Nella città che da secoli mantiene vivo il dono che Celestino V le ha lasciato, Francesco ricorda a tutti che “con la misericordia, e solo con essa, la vita di ogni uomo e di ogni donna può essere vissuta con gioia. Misericordia è l’esperienza di sentirci accolti, rimessi in piedi, rafforzati, guariti, incoraggiati. Essere perdonati è sperimentare qui e ora ciò che più si avvicina alla risurrezione. Il perdono è passare dalla morte alla vita, dall’esperienza dell’angoscia e della colpa a quella della libertà e della gioia”.

“Partire dalla propria miseria per arrivare al perdono”, la strada indicata a braccio dal Papa. Poi il ricordo, sempre a braccio, del volo in elicottero da Roma a L’Aquila, e dei giri fatti dal pilota per poter atterrare a causa della scarsa visibilità: “Il pilota girava, girava, alla fine ha visto un piccolo buco ed è entrato lì, è riuscito. Con la miseria succede lo stesso”. Nell’omelia, il Papa rovescia l’interpretazione tradizionale della figura di Celestino V, definendolo “uomo del sì”, la cui cifra è l’umiltà, che “non consiste nella svalutazione di sé stessi, bensì in quel sano realismo che ci fa riconoscere le nostre potenzialità e anche le nostre miserie”. “La forza degli umili è il Signore, non le strategie, i mezzi umani, le logiche di questo mondo, i calcoli”, spiega Francesco. In questo senso, “Celestino V è stato un testimone coraggioso del Vangelo, perché nessuna logica di potere lo ha potuto imprigionare e gestire. In lui noi ammiriamo una Chiesa libera dalle logiche mondane e pienamente testimone di quel nome di Dio che è misericordia. Questa è il cuore stesso del Vangelo, perché la misericordia è saperci amati nella nostra miseria”.
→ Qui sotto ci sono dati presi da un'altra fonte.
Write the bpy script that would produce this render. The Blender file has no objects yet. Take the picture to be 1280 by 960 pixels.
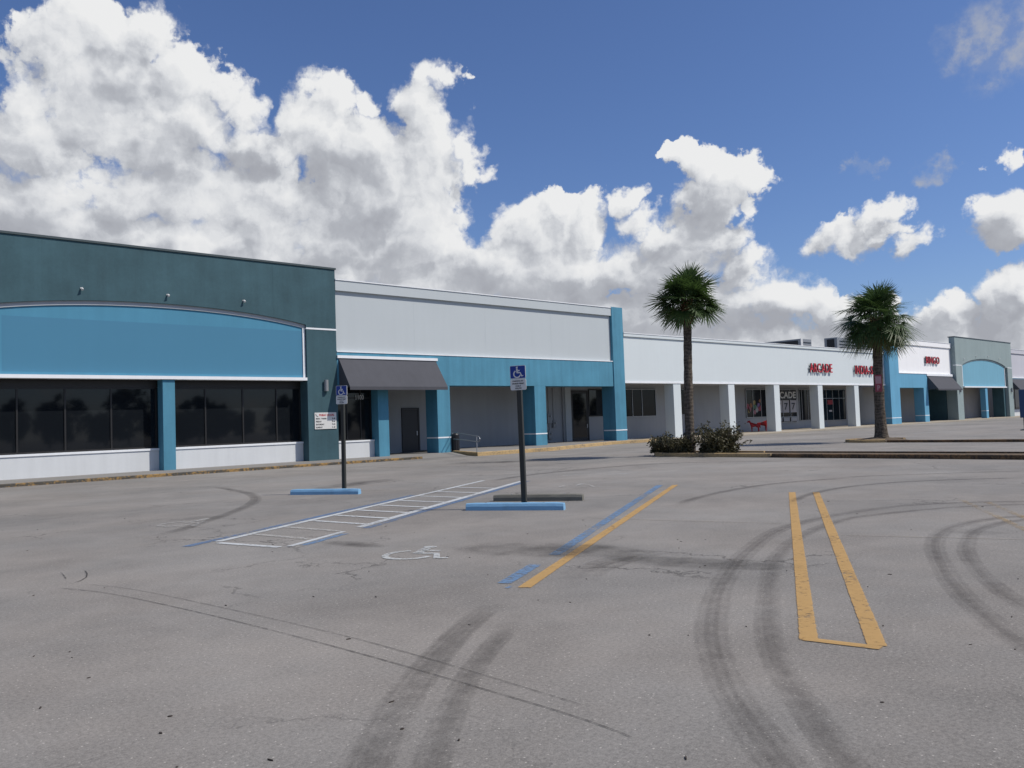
import bpy, bmesh, math, random
from mathutils import Vector, Matrix
R = math.radians
random.seed(7)
scene = bpy.context.scene
col = scene.collection

# ------------------------------------------------------------------ camera
F_PX, PITCH, ROLL, YAW, EYE = 1029.0, R(2.669), R(2.017), R(47.687), 1.6
c_, s_ = math.cos, math.sin
fh = Vector((c_(YAW), s_(YAW), 0)); rt = Vector((s_(YAW), -c_(YAW), 0)); up = Vector((0, 0, 1))
fw = fh * c_(PITCH) + up * s_(PITCH); uu = -fh * s_(PITCH) + up * c_(PITCH)
rr = rt * c_(ROLL) - uu * s_(ROLL); u2 = rt * s_(ROLL) + uu * c_(ROLL)
cam_d = bpy.data.cameras.new('camera'); cam = bpy.data.objects.new('camera', cam_d); col.objects.link(cam)
M = Matrix.Identity(4)
for i in range(3):
    M[i][0], M[i][1], M[i][2] = rr[i], u2[i], -fw[i]
M[2][3] = EYE
cam.matrix_world = M
cam_d.sensor_fit = 'HORIZONTAL'; cam_d.sensor_width = 36.0; cam_d.lens = F_PX / 1280 * 36.0
cam_d.clip_start = 0.05; cam_d.clip_end = 3000
scene.camera = cam

# ------------------------------------------------------------------ node helpers
class NT:
    def __init__(s, tree): s.t = tree
    def n(s, typ, ins=None, **kw):
        nd = s.t.nodes.new(typ)
        for k, v in kw.items(): setattr(nd, k, v)
        for k, v in (ins or {}).items(): s.set(nd.inputs[k], v)
        return nd
    def set(s, sock, v):
        if isinstance(v, bpy.types.NodeSocket): s.t.links.new(v, sock)
        else: sock.default_value = v
    def m(s, op, a, b=None, c=None, clamp=False):
        nd = s.n('ShaderNodeMath', operation=op, use_clamp=clamp)
        for i, v in enumerate((a, b, c)):
            if v is not None: s.set(nd.inputs[i], v)
        return nd.outputs[0]
    def v(s, op, a, b=None, c=None, out=0):
        nd = s.n('ShaderNodeVectorMath', operation=op)
        for i, v in enumerate((a, b, c)):
            if v is not None: s.set(nd.inputs[i], v)
        return nd.outputs[out]
    def mix(s, f, a, b, mode='MIX'):
        nd = s.n('ShaderNodeMix', data_type='RGBA', blend_type=mode)
        s.set(nd.inputs[0], f)
        for i, v in ((6, a), (7, b)):
            if isinstance(v, tuple) and len(v) == 3: v = (*v, 1)
            s.set(nd.inputs[i], v)
        return nd.outputs[2]
    def ramp(s, x, lo, hi, a=0.0, b=1.0):
        nd = s.n('ShaderNodeMapRange', interpolation_type='SMOOTHSTEP')
        for k, v in zip((0, 1, 2, 3, 4), (x, lo, hi, a, b)): s.set(nd.inputs[k], v)
        return nd.outputs[0]
    def noise(s, vec, scale, detail=3.0, rough=.5, dims='3D', out=0, dist=0.0):
        nd = s.n('ShaderNodeTexNoise', noise_dimensions=dims)
        s.set(nd.inputs['Vector'], vec)
        nd.inputs['Scale'].default_value = scale; nd.inputs['Detail'].default_value = detail
        nd.inputs['Roughness'].default_value = rough; nd.inputs['Distortion'].default_value = dist
        return nd.outputs[out]

def new_mat(name):
    m = bpy.data.materials.new(name); m.use_nodes = True
    t = NT(m.node_tree); b = m.node_tree.nodes['Principled BSDF']
    return m, t, b

def pos(t, sc=(1, 1, 1)):
    g = t.n('ShaderNodeNewGeometry').outputs['Position']
    return t.v('MULTIPLY', g, sc) if sc != (1, 1, 1) else g

def paint(name, c, rough=.75, var=.10, streak=.16, bump=.06, grime=.0):
    """painted stucco: mottled colour, faint vertical weather streaks, fine bump"""
    m, t, b = new_mat(name)
    p = pos(t)
    n1 = t.noise(p, .55, 5, .6)
    n2 = t.noise(pos(t, (1.7, 1.7, .12)), 1.6, 4, .6)
    n3 = t.noise(p, 9, 4, .6)
    f = t.m('ADD', t.m('MULTIPLY', t.m('SUBTRACT', n1, .5), var * 3.2), t.m('MULTIPLY', t.m('SUBTRACT', n2, .5), streak * 3.2))
    f = t.m('ADD', f, t.m('MULTIPLY', t.m('SUBTRACT', n3, .5), var * .8))
    f = t.m('ADD', f, 1.0)
    colr = t.v('SCALE', (c[0], c[1], c[2])); t.set(colr.node.inputs['Scale'], f)
    if grime:
        g = t.ramp(t.noise(pos(t, (2.2, 2.2, .25)), 1.1, 5, .65), .55, .75, 0, grime)
        colr = t.mix(g, colr, (c[0] * .45 + .02, c[1] * .45 + .02, c[2] * .45 + .02))
    t.set(b.inputs['Base Color'], colr)
    b.inputs['Roughness'].default_value = rough
    b.inputs['Specular IOR Level'].default_value = .25
    bp = t.n('ShaderNodeBump', {'Strength': bump, 'Distance': .02, 'Height': t.noise(p, 38, 4, .6)})
    t.set(b.inputs['Normal'], bp.outputs[0])
    return m

def plain(name, c, rough=.5, metal=0.0, spec=.4, var=.12):
    m, t, b = new_mat(name)
    n1 = t.noise(pos(t), 6, 4, .6)
    f = t.m('ADD', t.m('MULTIPLY', t.m('SUBTRACT', n1, .5), var * 2), 1.0)
    colr = t.v('SCALE', tuple(c)); t.set(colr.node.inputs['Scale'], f)
    t.set(b.inputs['Base Color'], colr)
    b.inputs['Roughness'].default_value = rough; b.inputs['Metallic'].default_value = metal
    b.inputs['Specular IOR Level'].default_value = spec
    return m

def glass(name, c=(.008, .010, .013), rough=.035, spec=.34):
    m, t, b = new_mat(name)
    t.set(b.inputs['Base Color'], (*c, 1))
    b.inputs['Roughness'].default_value = rough; b.inputs['IOR'].default_value = 1.5
    b.inputs['Specular IOR Level'].default_value = spec
    bp = t.n('ShaderNodeBump', {'Strength': .012, 'Distance': .05, 'Height': t.noise(pos(t), .9, 2, .5)})
    t.set(b.inputs['Normal'], bp.outputs[0])
    return m

def decal(name, c, lo, hi, scale=14.0, amax=1.0, rough=.8, stretch=None, var=.15):
    """thin worn layer on the asphalt: alpha = fade attribute x wear noise"""
    m, t, b = new_mat(name)
    p = pos(t)
    fade = t.n('ShaderNodeAttribute', attribute_name='fade').outputs['Fac']
    n = t.noise(p, scale, 6, .65)
    big = t.noise(p, .9, 3, .5)
    n = t.m('ADD', t.m('MULTIPLY', n, .65), t.m('MULTIPLY', big, .35))
    grit = t.noise(p, 170, 2, .6)
    n = t.m('ADD', n, t.m('MULTIPLY', t.m('SUBTRACT', grit, .5), .25))
    thr = t.m('ADD', n, t.m('MULTIPLY', t.m('SUBTRACT', fade, 1.0), .6))
    a = t.m('MULTIPLY', t.ramp(thr, lo, hi), t.m('MULTIPLY', fade, amax), clamp=True)
    f = t.m('ADD', t.m('MULTIPLY', t.m('SUBTRACT', t.noise(p, 5, 5, .65), .5), var * 2), 1.0)
    colr = t.v('SCALE', tuple(c)); t.set(colr.node.inputs['Scale'], f)
    t.set(b.inputs['Base Color'], colr); t.set(b.inputs['Alpha'], a)
    b.inputs['Roughness'].default_value = rough; b.inputs['Specular IOR Level'].default_value = .2
    return m

# ------------------------------------------------------------------ mesh helpers
class MB:
    def __init__(s): s.v = []; s.f = []; s.fade = []
    def add(s, verts, faces, fade=None):
        o = len(s.v); s.v += [tuple(q) for q in verts]; s.f += [tuple(i + o for i in fc) for fc in faces]
        s.fade += list(fade) if fade is not None else [1.0] * len(verts)
        return s
    def box(s, x0, x1, y0, y1, z0, z1):
        return s.add([(x0, y0, z0), (x1, y0, z0), (x1, y1, z0), (x0, y1, z0), (x0, y0, z1), (x1, y0, z1), (x1, y1, z1), (x0, y1, z1)],
                     [(0, 3, 2, 1), (4, 5, 6, 7), (0, 1, 5, 4), (1, 2, 6, 5), (2, 3, 7, 6), (3, 0, 4, 7)])
    def prism(s, pts, y0, y1):
        """polygon in XZ extruded along Y"""
        n = len(pts); v = [(x, y0, z) for x, z in pts] + [(x, y1, z) for x, z in pts]
        f = [tuple(range(n)), tuple(range(2 * n - 1, n - 1, -1))] + [(i, i + n, (i + 1) % n + n, (i + 1) % n) for i in range(n)]
        return s.add(v, f)
    def slab(s, pts, z0, z1):
        n = len(pts); v = [(x, y, z0) for x, y in pts] + [(x, y, z1) for x, y in pts]
        f = [tuple(range(n - 1, -1, -1)), tuple(range(n, 2 * n))] + [(i, (i + 1) % n, (i + 1) % n + n, i + n) for i in range(n)]
        return s.add(v, f)
    def tube(s, pts, rad, n=10, caps=True):
        rings = []
        for i, q in enumerate(pts):
            q = Vector(q); a = Vector(pts[max(0, i - 1)]); b = Vector(pts[min(len(pts) - 1, i + 1)])
            d = (b - a).normalized(); x = d.orthogonal().normalized() if abs(d.z) > .9 else d.cross(Vector((0, 0, 1))).normalized(); y = d.cross(x)
            r = rad[i] if isinstance(rad, (list, tuple)) else rad
            rings.append([q + (x * c_(2 * math.pi * k / n) + y * s_(2 * math.pi * k / n)) * r for k in range(n)])
        v = [w for rg in rings for w in rg]; f = []
        for i in range(len(pts) - 1):
            for k in range(n):
                f.append((i * n + k, i * n + (k + 1) % n, (i + 1) * n + (k + 1) % n, (i + 1) * n + k))
        if caps: f += [tuple(range(n - 1, -1, -1)), tuple(range((len(pts) - 1) * n, len(pts) * n))]
        return s.add(v, f)
    def build(s, name, mat, parent=None, smooth=False, bevel=0.0):
        me = bpy.data.meshes.new(name)
        o = parent
        off = Vector((0, 0, 0)); q = o
        while q is not None: off += q.location; q = q.parent
        me.from_pydata([tuple(Vector(w) - (off if not LOCAL[0] else Vector((0, 0, 0)))) for w in s.v], [], s.f)
        if any(abs(k - 1) > 1e-6 for k in s.fade) or 'fade' in FORCE:
            at = me.attributes.new('fade', 'FLOAT', 'POINT'); at.data.foreach_set('value', s.fade)
        me.materials.append(mat)
        if smooth: me.polygons.foreach_set('use_smooth', [True] * len(me.polygons))
        bm = bmesh.new(); bm.from_mesh(me); bmesh.ops.recalc_face_normals(bm, faces=bm.faces[:]); bm.to_mesh(me); bm.free()
        ob = bpy.data.objects.new(name, me); col.objects.link(ob); ob.parent = parent
        if bevel:
            bv = ob.modifiers.new('bevel', 'BEVEL'); bv.width = bevel; bv.segments = 2; bv.limit_method = 'ANGLE'
        return ob
LOCAL = [False]; FORCE = set()

def tag(o, label, cat=None, group=None, kind=None):
    o['label'] = label
    if cat: o['category'] = cat
    if group: o['group'] = group
    if kind: o['kind'] = kind
    return o
def empty(name, loc, label, cat, group=None, rz=0.0):
    o = bpy.data.objects.new(name, None); col.objects.link(o); o.location = loc; o.rotation_euler.z = rz
    o.empty_display_size = .2
    return tag(o, label, cat, group)

def text_into(mb, s, x, z, w, h, y0, depth, bold=.0, space=1.0):
    """letters in the XZ plane facing -Y, scaled into a w x h box whose lower left corner is (x, z); front face at y0"""
    cu = bpy.data.curves.new('lettering', 'FONT'); cu.body = s; cu.size = 1.0; cu.offset = bold; cu.extrude = .1; cu.resolution_u = 3; cu.space_character = space
    ob = bpy.data.objects.new('lettering', cu); col.objects.link(ob)
    dg = bpy.context.evaluated_depsgraph_get(); dg.update()
    me = bpy.data.meshes.new_from_object(ob.evaluated_get(dg))
    xs = [v.co.x for v in me.vertices]; ys = [v.co.y for v in me.vertices]
    x0, x1, a0, a1 = min(xs), max(xs), min(ys), max(ys)
    sx = w / (x1 - x0); sz = h / (a1 - a0)
    mb.add([(x + (v.co.x - x0) * sx, y0 + depth * (.1 - v.co.z) / .2, z + (v.co.y - a0) * sz) for v in me.vertices], [tuple(p.vertices) for p in me.polygons])
    bpy.data.objects.remove(ob); bpy.data.curves.remove(cu); bpy.data.meshes.remove(me)

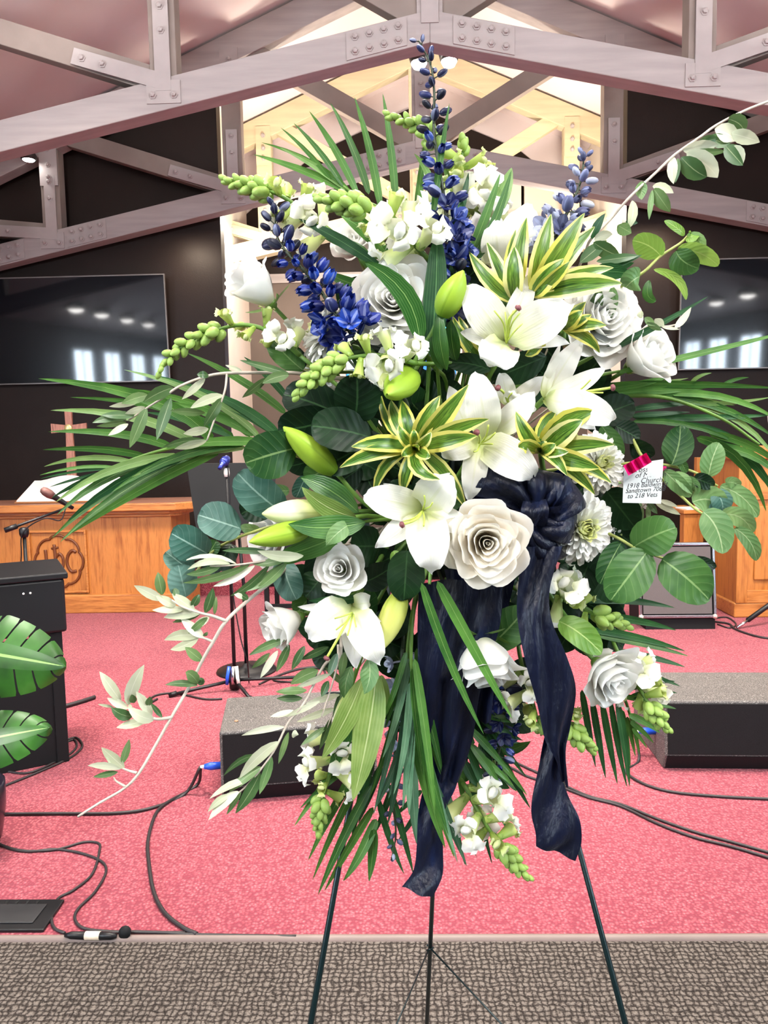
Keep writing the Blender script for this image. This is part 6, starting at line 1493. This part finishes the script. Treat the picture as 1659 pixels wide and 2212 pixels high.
# deep filling of dark foliage round the foam
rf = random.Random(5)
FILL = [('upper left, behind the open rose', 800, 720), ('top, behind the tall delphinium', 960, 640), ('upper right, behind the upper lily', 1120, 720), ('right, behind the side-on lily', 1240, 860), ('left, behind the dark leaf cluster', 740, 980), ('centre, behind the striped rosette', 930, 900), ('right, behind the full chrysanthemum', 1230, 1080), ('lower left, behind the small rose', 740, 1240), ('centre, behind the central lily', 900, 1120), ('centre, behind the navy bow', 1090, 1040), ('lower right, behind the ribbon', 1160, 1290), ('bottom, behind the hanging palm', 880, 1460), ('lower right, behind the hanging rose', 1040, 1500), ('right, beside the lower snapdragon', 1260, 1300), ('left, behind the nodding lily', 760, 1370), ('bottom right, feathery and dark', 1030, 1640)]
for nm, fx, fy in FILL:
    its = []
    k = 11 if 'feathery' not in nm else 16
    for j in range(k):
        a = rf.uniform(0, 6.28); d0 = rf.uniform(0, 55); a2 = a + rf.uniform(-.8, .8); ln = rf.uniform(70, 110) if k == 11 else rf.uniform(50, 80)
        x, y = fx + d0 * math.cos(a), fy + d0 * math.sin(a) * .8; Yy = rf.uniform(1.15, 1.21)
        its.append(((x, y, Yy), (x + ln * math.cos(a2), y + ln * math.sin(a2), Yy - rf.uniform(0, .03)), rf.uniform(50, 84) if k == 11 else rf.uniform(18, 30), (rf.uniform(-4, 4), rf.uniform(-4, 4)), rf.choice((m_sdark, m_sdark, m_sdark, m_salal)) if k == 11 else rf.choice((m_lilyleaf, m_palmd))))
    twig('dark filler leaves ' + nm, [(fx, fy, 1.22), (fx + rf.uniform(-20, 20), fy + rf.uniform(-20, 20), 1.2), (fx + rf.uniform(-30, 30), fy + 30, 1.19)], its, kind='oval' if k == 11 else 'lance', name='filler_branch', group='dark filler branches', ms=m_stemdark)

# ---- olive branches
def olive(label, stems, lf, group='olive branches of the spray'):
    its = []
    for i, t in enumerate(lf):
        its.append((t[0], t[1], t[2], t[3] if len(t) > 3 else (0, 0), t[4] if len(t) > 4 else (m_olive if i % 4 else m_oliveg), 'lance'))
    lv = []
    for a, b, w, bend, mt, kd in its:
        lv.append((bl(a, b, w * 1.18, bend, dep=random.uniform(-.006, .002), roll=random.uniform(-30, 30), kind=kd, fold=.15, nseg=8, cols=5), mt))
    return spray_of_leaves('olive_branch', label, 'foliage', stems, lv, m_twig, group=group)
z6 = Z(120, 1180, .3135); G = m_oliveg
def r6(x, y, Y=1.0): return (*z6(x, y), Y)
olive('long olive branch reaching down to the lower left corner', [
    ([r6(1560, 180, 1.06), r6(1500, 235, 1.04), r6(1330, 370, 1.02), r6(1175, 515), r6(1085, 660), r6(1010, 790), r6(930, 950), r6(800, 1175, .98), r6(690, 1370, .97), r6(570, 1570, .96), r6(470, 1670, .96), r6(300, 1770, .95), r6(155, 1862, .95)], .0029, .0016),
    ([r6(1175, 515), r6(1080, 480, .99), r6(1000, 460, .99), r6(880, 420, .99), r6(800, 370, .99)], .0025, .0012), ([r6(1085, 658), r6(1020, 632), r6(985, 628)], .002, .0012), ([r6(800, 1180, .98), r6(690, 1190, .97), r6(600, 1150, .97), r6(500, 1100, .97)], .0024, .0012), ([r6(560, 1562, .96), r6(500, 1545, .96), r6(440, 1520, .96)], .002, .001), ([r6(480, 1655, .96), r6(420, 1620, .96), r6(400, 1592, .96)], .0018, .0008)], [
    (r6(735, 335), r6(705, 178), 20), (r6(745, 370), r6(540, 270), 21), (r6(830, 415), r6(690, 340), 18), (r6(960, 445), r6(800, 325), 20), (r6(840, 345), r6(815, 285), 14), (r6(890, 435), r6(665, 440), 17), (r6(1000, 460), r6(745, 492), 22, (0, -4)), (r6(1000, 462), r6(805, 525), 14, (0, 0), G), (r6(1030, 460), r6(1085, 285), 18, (2, 0), G), (r6(940, 420), r6(992, 330), 16, (0, 0), G), (r6(1095, 470), r6(1108, 345), 8, (0, 0), G), (r6(1060, 490), r6(945, 560), 16), (r6(1050, 490), r6(915, 600), 14, (0, 0), G), (r6(1020, 630), r6(862, 495), 20), (r6(990, 625), r6(748, 648), 22, (0, -8)), (r6(985, 630), r6(790, 712), 18, (0, 4)), (r6(1010, 790), r6(892, 695), 20), (r6(1020, 620), r6(1050, 592), 8, (0, 0), G), (r6(980, 960, .99), r6(755, 955, .98), 14, (0, -4), G), (r6(985, 950, .99), r6(895, 870, .98), 22, (0, -6), G), (r6(985, 955, .99), r6(990, 905, .98), 12, (6, 0), G),
    (r6(450, 1070, .97), r6(302, 862, .96), 22), (r6(500, 1095, .97), r6(612, 815, .96), 26, (-6, 0)), (r6(500, 1120, .97), r6(355, 1045, .96), 16), (r6(530, 1170, .97), r6(382, 1110, .96), 22, (0, 6)), (r6(680, 1195, .97), r6(498, 1110, .96), 24, (0, 6)), (r6(665, 1165, .97), r6(555, 1000, .96), 20), (r6(630, 1200, .97), r6(418, 1250, .96), 18), (r6(735, 1180, .97), r6(655, 1080, .96), 10), (r6(640, 1100, .97), r6(650, 1035, .96), 14, (0, 0), G), (r6(500, 1105, .97), r6(530, 1110, .96), 10), (r6(400, 1108, .97), r6(290, 1088, .96), 6), (r6(540, 1080, .97), r6(525, 1020, .96), 14, (0, 0), G),
    (r6(475, 1530, .96), r6(315, 1385, .95), 22), (r6(450, 1535, .96), r6(220, 1512, .95), 16, (0, -4)), (r6(460, 1500, .96), r6(508, 1328, .95), 16, (0, 0), m_sage), (r6(430, 1555, .96), r6(258, 1590, .95), 12, (0, 0), G), (r6(420, 1500, .96), r6(345, 1450, .95), 14)])
olive('olive twig with green and pale leaves at the upper left, over the palm', [
    ([(690, 815, 1.1), (640, 806, 1.08), rl(1470, 235, 1.07), rl(1190, 238, 1.06), rl(1050, 262, 1.06), rl(900, 320, 1.05), rl(800, 390, 1.05), rl(720, 440, 1.05), rl(600, 520, 1.05)], .003, .0012), ([rl(1190, 240, 1.06), rl(1175, 350, 1.05), rl(1120, 500, 1.05), rl(1070, 640, 1.05)], .0018, .0012)], [
    (rl(870, 325, 1.05), rl(690, 412, 1.04), 24, (0, -4)), (rl(720, 370, 1.05), rl(560, 420, 1.04), 20, (0, -2), G), (rl(660, 410, 1.05), rl(485, 438, 1.04), 12), (rl(700, 440, 1.05), rl(580, 480, 1.04), 14), (rl(640, 490, 1.05), rl(438, 488, 1.04), 16), (rl(590, 515, 1.05), rl(385, 535, 1.04), 18, (0, -6), G), (rl(590, 530, 1.05), rl(410, 555, 1.04), 12, (0, 0), G), (rl(710, 445, 1.05), rl(608, 685, 1.04), 22, (0, 0), G), (rl(855, 385, 1.05), rl(770, 638, 1.04), 24, (0, 0), G), (rl(1060, 270, 1.05), rl(920, 395, 1.04), 14), (rl(1165, 370, 1.05), rl(968, 450, 1.04), 18, (0, -4)), (rl(1060, 475, 1.05), rl(850, 462, 1.04), 16, (0, 0), G), (rl(1160, 385, 1.05), rl(1050, 560, 1.04), 22, (0, 0), G), (rl(1080, 570, 1.05), rl(928, 600, 1.04), 18), (rl(1070, 640, 1.05), rl(875, 690, 1.04), 16), (rl(1060, 640, 1.05), rl(800, 685, 1.04), 16, (0, -6), G), (rl(1080, 250, 1.05), rl(1010, 245, 1.04), 14), (rl(1280, 225, 1.06), rl(1180, 190, 1.05), 8), (rl(1430, 265, 1.06), rl(1280, 385, 1.05), 16, (0, 0), G), (rl(1560, 250, 1.06), rl(1400, 300, 1.05), 20, (0, -4), G), (rl(1560, 240, 1.06), rl(1265, 160, 1.05), 14, (0, 0), G), (rl(600, 540, 1.05), rl(480, 610, 1.04), 12)])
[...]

“Che questo tempio sia sempre luogo in cui ci si possa riconciliare, e sperimentare quella Grazia che ci rimette in piedi e ci dà un’altra possibilità”, l’invito finale: “Sia un tempio del perdono, non solo una volta all’anno, ma sempre, tutti i giorni. È così, infatti, che si costruisce la pace, attraverso il perdono ricevuto e donato”.